Cette recherche a pour objectif de confronter un principe classique du droit administratif, à savoir le principe de continuité du service public, aux évolutions des droits européen et international (que nous désignerons comme étant le « droit supranational »). Nous observerons, dans deux de ses applications particulières, à savoir la l’impossibilité de mettre en faillite une personne morale de droit public et les restrictions à la grève dans le secteur public, les réactions du principe de continuité par rapport à un droit supranational parfois – du moins en apparence – contraire. En effet, en ce qui concerne la grève, le droit international garantit désormais ce droit, sans distinction entre le secteur public et le secteur privé. En ce qui concerne la faillite des entreprises publiques, le droit de la concurrence européen semble considérer que l’impossibilité de mettre en faillite une entreprise confère à celle-ci un avantage constitutif d’une aide d’État illégale.
Notre recherche se structurera en trois temps distincts. Dans un premier temps, nous nous attacherons à réaliser un état de l’art quant au principe de continuité, afin de déterminer le plus précisément possible sa portée en droit interne. Nous mobiliserons, à cette fin, les origines françaises du principe qui ont largement inspiré la doctrine belge. Nous consulterons également la jurisprudence des juridictions supérieures belges – Cour de cassation, Cour constitutionnelle, Conseil d’État – eu égard à la nature de principe général de droit du principe de continuité.

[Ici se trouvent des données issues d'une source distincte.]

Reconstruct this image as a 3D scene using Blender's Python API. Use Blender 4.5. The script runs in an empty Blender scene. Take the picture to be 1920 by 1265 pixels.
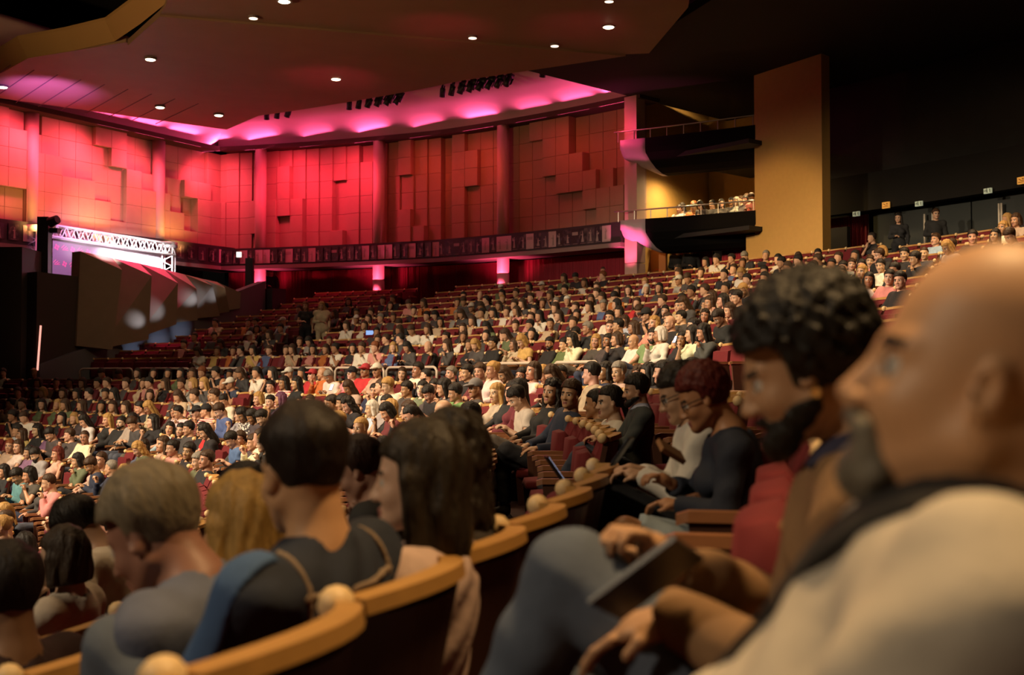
import bpy, math, random
import numpy as np
from mathutils import Vector, Matrix
from math import sin, cos, pi, radians, atan2, sqrt
SC = bpy.context.scene
COL = SC.collection
RND = random.Random(7)

# ------------------------------------------------------------------ camera
F_PX, W_PX, H_PX = 2200.0, 1920.0, 1265.0
CZ = 4.0                                    # eye height of the camera above the lowest floor
PITCH = math.atan(67.5 / F_PX)
cam = bpy.data.cameras.new('camera')
cam.sensor_width = 36.0
cam.lens = 36.0 * F_PX / W_PX
cam.clip_start, cam.clip_end = 0.05, 300
cam.dof.use_dof = True
cam.dof.focus_distance = 15.0
cam.dof.aperture_fstop = 2.7
cam_o = bpy.data.objects.new('camera', cam)
cam_o.location = (0, 0, CZ)
cam_o.rotation_euler = (pi / 2 + PITCH, 0, 0)
COL.objects.link(cam_o)
SC.camera = cam_o

# ------------------------------------------------------------------ world, exposure
world = bpy.data.worlds.new('world'); SC.world = world
world.use_nodes = True
bg = world.node_tree.nodes['Background']
bg.inputs[0].default_value = (0.012, 0.009, 0.007, 1)
bg.inputs[1].default_value = 0.15
SC.view_settings.view_transform = 'Standard'
SC.view_settings.look = 'None'
SC.view_settings.gamma = 1
SC.view_settings.use_curve_mapping = False
SC.view_settings.exposure = 0.0
try:
    SC.cycles.max_bounces = 4; SC.cycles.diffuse_bounces = 2; SC.cycles.glossy_bounces = 2
    SC.cycles.transmission_bounces = 2; SC.cycles.caustics_reflective = False; SC.cycles.caustics_refractive = False
    SC.cycles.sample_clamp_indirect = 4.0
except Exception:
    pass

def aim(o, target):
    d = Vector(target) - o.location
    o.rotation_euler = d.to_track_quat('-Z', 'Y').to_euler()

def area(name, loc, target, power, color, size, sy=None, spread=180):
    l = bpy.data.lights.new(name, 'AREA'); l.energy = power; l.color = color; l.size = size
    if sy: l.shape = 'RECTANGLE'; l.size_y = sy
    l.spread = radians(spread)
    o = bpy.data.objects.new(name, l); o.location = loc; COL.objects.link(o); aim(o, target); return o

def spot(name, loc, target, power, color, angle=60, blend=0.5, size=0.1):
    l = bpy.data.lights.new(name, 'SPOT'); l.energy = power; l.color = color
    l.spot_size = radians(angle); l.spot_blend = blend; l.shadow_soft_size = size
    o = bpy.data.objects.new(name, l); o.location = loc; COL.objects.link(o); aim(o, target); return o

# front light from the lighting bridge over the stage, cut off above the audience by its barn doors
for i, (x, y, tx, ty, tz, pw, an) in enumerate(((-17.0, 5.0, -4.0, 20.0, 2.0, 17500, 54), (-18.5, 13.0, -1.0, 22.0, 2.5, 16000, 47), (-13.0, -3.0, 0.5, 6.0, 3.2, 3900, 64))):
    spot('bridge_light', (x, y, 13.6), (tx, ty, tz), pw, (1.0, 0.76, 0.50), an, 0.35, 0.5)
# house lights in the ceiling
# light thrown back by the lit stage
spot('stage_glow', (-20, 8, 3.4), (-10.5, 22.0, 12.6), 7500, (1.0, 0.60, 0.26), 46, 1.0, 1.0)
area('house_light_near', (-3.0, 8.0, 12.3), (-3.0, 8.0, 0), 110, (1.0, 0.62, 0.30), 3.0, 2.0, 120)
spot('house_light_row', (1.6, 2.2, 9.5), (0.8, 1.4, 4.0), 1600, (1.0, 0.62, 0.27), 60, 0.9, 0.35)
area('house_light_middle', (-1.0, 18.0, 12.3), (-1.0, 18.0, 0), 420, (1.0, 0.66, 0.36), 4.0, 2.5, 120)
area('house_light_rear', (8.0, 21.0, 12.3), (8.0, 21.0, 0), 380, (1.0, 0.64, 0.32), 3.0, 2.0, 115)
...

Dans un deuxième temps, nous examinerons, dans les cas plus particuliers de la faillite des entreprises publiques et de la grève dans le secteur public, la position du droit supranational et son influence sur le principe tel que déterminé dans la première partie de notre recherche. Pour cela, nous commencerons par identifier les points de tension entre le principe de continuité et le droit supranational avant d’examiner comment le principe de droit interne réagit – ou ne réagit pas – à ces tensions. Nous nous interrogerons également sur la façon dont le droit supranational reçoit – ou ne reçoit pas – le principe de continuité, en admettant – ou non – des dérogations au droit de la concurrence et au droit de grève basées sur des impératifs de continuité.
Dans un troisième et dernier temps, nous tenterons de retirer de notre analyse inductive des traits communs aux évolutions du principe identifiées dans la deuxième partie de notre recherche afin de réinterpréter le principe de continuité et, peut-être, clarifier son statut en droit interne, parfois qualifié « d’aléatoire ».